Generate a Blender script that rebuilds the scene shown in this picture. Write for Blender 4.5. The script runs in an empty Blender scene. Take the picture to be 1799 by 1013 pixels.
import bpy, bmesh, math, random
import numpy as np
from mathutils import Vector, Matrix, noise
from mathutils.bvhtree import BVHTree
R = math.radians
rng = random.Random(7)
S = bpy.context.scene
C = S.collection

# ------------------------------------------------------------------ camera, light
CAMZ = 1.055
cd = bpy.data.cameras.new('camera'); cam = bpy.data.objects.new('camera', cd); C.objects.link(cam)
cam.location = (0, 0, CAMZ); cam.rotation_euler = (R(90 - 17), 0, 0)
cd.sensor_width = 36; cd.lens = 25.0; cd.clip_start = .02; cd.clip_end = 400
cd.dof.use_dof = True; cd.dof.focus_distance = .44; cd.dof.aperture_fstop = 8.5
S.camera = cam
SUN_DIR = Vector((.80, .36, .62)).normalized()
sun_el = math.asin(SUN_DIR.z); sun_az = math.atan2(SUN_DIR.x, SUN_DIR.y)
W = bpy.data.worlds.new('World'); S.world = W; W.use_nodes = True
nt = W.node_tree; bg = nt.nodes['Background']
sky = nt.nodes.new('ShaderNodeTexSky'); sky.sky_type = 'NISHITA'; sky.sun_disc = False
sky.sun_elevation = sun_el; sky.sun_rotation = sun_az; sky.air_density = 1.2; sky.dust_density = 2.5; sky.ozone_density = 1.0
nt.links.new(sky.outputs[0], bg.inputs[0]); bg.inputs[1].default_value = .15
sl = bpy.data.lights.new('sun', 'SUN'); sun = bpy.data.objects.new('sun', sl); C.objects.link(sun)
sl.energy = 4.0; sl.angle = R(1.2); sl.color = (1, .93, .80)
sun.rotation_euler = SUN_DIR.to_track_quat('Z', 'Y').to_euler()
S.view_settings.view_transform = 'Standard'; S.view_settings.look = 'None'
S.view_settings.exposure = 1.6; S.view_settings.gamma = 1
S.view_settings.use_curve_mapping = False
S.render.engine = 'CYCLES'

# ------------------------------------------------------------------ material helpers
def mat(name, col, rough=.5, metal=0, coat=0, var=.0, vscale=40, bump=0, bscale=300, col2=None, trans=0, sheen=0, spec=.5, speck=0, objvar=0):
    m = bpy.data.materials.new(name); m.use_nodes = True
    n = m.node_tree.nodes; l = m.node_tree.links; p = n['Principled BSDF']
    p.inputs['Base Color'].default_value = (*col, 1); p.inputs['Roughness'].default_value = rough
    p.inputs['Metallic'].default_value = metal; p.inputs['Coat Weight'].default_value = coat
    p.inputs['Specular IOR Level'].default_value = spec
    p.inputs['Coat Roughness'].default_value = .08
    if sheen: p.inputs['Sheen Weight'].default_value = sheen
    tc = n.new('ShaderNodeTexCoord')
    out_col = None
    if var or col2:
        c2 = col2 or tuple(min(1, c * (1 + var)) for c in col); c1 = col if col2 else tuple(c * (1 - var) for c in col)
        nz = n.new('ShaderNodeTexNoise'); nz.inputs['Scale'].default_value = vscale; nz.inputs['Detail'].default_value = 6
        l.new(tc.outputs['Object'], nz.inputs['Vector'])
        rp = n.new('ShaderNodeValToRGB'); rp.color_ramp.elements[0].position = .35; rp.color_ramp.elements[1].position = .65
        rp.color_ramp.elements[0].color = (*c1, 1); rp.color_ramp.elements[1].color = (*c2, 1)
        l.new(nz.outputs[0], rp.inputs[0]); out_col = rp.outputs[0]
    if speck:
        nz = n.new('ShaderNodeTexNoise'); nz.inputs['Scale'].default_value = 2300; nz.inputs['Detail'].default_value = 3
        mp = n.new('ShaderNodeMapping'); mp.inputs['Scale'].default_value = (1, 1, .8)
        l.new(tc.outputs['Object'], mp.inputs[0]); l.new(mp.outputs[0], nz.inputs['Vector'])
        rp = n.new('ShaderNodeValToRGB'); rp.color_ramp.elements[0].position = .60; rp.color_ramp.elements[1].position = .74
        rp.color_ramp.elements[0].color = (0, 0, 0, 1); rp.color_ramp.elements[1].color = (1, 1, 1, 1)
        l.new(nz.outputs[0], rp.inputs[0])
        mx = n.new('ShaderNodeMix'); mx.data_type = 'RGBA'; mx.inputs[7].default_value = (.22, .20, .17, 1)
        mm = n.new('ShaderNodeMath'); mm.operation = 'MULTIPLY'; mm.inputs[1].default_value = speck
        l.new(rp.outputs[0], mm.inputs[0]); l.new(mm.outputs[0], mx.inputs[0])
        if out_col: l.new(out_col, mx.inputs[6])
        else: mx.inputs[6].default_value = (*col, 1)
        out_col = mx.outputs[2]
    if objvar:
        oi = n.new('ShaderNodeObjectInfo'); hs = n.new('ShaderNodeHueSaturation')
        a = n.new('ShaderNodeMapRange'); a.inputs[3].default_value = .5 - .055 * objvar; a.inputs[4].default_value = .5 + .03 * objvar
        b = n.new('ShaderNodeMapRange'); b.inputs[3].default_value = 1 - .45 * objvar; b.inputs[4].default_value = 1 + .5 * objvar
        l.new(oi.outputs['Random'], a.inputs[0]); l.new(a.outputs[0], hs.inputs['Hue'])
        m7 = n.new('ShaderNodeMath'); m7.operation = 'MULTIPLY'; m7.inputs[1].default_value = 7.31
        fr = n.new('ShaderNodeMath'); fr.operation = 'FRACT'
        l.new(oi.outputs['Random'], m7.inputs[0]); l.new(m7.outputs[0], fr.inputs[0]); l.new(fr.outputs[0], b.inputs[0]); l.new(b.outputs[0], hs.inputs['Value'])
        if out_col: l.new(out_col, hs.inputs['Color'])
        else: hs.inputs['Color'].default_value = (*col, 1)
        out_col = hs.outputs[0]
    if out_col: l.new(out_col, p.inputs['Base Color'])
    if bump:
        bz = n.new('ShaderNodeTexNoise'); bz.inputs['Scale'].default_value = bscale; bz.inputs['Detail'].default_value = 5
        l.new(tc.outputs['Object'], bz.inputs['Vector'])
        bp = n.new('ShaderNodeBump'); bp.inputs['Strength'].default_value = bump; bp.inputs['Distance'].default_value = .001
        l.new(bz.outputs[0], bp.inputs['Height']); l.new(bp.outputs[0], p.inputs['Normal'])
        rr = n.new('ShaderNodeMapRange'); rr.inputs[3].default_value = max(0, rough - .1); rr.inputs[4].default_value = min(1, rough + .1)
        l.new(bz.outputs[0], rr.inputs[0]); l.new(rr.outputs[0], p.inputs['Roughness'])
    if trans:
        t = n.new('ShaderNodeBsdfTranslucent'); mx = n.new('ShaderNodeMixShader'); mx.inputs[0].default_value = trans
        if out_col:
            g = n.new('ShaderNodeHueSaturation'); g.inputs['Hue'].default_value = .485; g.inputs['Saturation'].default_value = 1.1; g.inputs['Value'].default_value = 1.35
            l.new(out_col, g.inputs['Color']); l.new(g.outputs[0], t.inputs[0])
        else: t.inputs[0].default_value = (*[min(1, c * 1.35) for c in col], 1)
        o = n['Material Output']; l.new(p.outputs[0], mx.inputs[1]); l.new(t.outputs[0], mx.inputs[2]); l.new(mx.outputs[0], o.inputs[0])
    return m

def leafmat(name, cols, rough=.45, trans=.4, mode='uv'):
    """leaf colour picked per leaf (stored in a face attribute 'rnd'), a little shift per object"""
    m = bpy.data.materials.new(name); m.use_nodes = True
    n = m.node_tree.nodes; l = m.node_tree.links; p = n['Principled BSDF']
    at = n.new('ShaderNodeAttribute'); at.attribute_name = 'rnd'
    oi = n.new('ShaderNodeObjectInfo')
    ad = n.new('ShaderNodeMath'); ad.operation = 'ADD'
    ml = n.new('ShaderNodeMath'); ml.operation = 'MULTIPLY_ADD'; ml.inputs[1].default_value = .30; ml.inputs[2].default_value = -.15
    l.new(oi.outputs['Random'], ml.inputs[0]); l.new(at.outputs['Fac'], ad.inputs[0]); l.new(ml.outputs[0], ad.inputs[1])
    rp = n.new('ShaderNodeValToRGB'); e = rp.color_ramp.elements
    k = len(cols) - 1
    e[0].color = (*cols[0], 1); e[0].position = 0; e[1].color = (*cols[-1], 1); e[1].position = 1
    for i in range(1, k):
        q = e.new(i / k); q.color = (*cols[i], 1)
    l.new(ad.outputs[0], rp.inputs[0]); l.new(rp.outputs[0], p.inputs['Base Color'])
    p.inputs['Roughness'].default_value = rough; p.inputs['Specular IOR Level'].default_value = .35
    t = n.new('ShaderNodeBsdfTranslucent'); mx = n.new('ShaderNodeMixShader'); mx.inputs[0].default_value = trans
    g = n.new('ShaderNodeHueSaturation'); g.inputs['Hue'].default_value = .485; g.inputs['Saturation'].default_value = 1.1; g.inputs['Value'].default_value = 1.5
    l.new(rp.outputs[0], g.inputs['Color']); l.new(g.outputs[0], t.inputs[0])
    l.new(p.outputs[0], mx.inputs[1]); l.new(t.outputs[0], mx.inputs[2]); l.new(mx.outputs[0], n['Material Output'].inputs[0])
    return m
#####
__Job__
Locate and copy each line in the data above that includes the word "scene".

__Written response__
Generate a Blender script that rebuilds the scene shown in this picture. Write for Blender 4.5. The script runs in an empty Blender scene. Take the picture to be 1799 by 1013 pixels.
S = bpy.context.scene